Use this tag for questions relating to dipole antennas.

Basic Dipole Theory

The dipole is one of the simplest and most widely used types of antenna. A dipole is a very basic antenna structure consisting of two straight, symmetrical, collinear wires. The driving current from the transmitter is applied between the two halves of the antenna where each side of the feedline is connected to one of the two wires.

How can we explain the fact that you can drive current into a dipole when the ends are open circuited? The simplest way is to consider the parasitic capacitance between the two arms of the antenna as the return current path. At high frequency this capacitance will represent a low impedance. Current through this uncontrolled parasitic capacitance represents radiation.

Therefore, a dipole antenna requires two parts in order to radiate and the amount of radiation will be proportional to the dipole current. Note also that, a dipole does not require a “ground” to work.

Dipoles are resonant antennas, meaning that the elements serve as resonators, with standing waves of radio current flowing back and forth between their ends. The length of the dipole elements is determined by the wavelength of the radio waves used. The most common form is the half-wave dipole, in which each of the two elements is approximately λ/4 long, so the whole antenna is λ/2 long.

Without diverting into serious math, the length of a λ/2 dipole in meters = 143/f(MHz). In practice, the actual length will be somewhat shorter due to ohmic losses in the wire itself and the connection to the feedline.

A common practice is to construct the dipole using the above formula, hang it temporarily and measure the resonant frequency. Then determine the difference between the resonant frequency and the desired frequency, calculate the difference and trim half that amount off both ends. The result should be resonant at the desired frequency.

The maximum theoretical gain of a λ/2-dipole is 2.15 dBi. In practice, it's going to be somewhat less due to ohmic losses in the wire itself and the connection to the feedline.
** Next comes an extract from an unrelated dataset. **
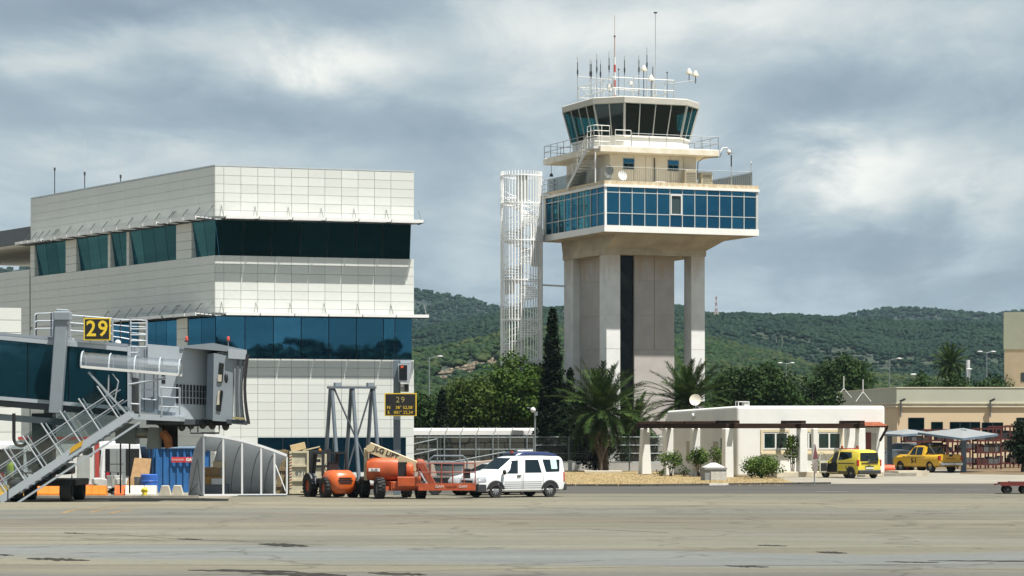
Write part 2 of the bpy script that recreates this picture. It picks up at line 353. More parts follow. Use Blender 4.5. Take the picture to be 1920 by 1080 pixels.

Ideally, a λ/2 dipole should be fed with a balanced line matching the theoretical 73Ω impedance of the antenna. In practice, that's unlikely. Good results can be obtained by directly feeding the antenna using 50Ω coax. This will give a 1.5:1. It's common to place a choke or current balun at the feedpoint to transform the unbalanced coax feed into a balanced line feed suitable for feeding a dipole antenna.

This won't change the 1.5:1 impedance match, but it will be more efficient and reduce the chance that your feedline becomes part of the radiator.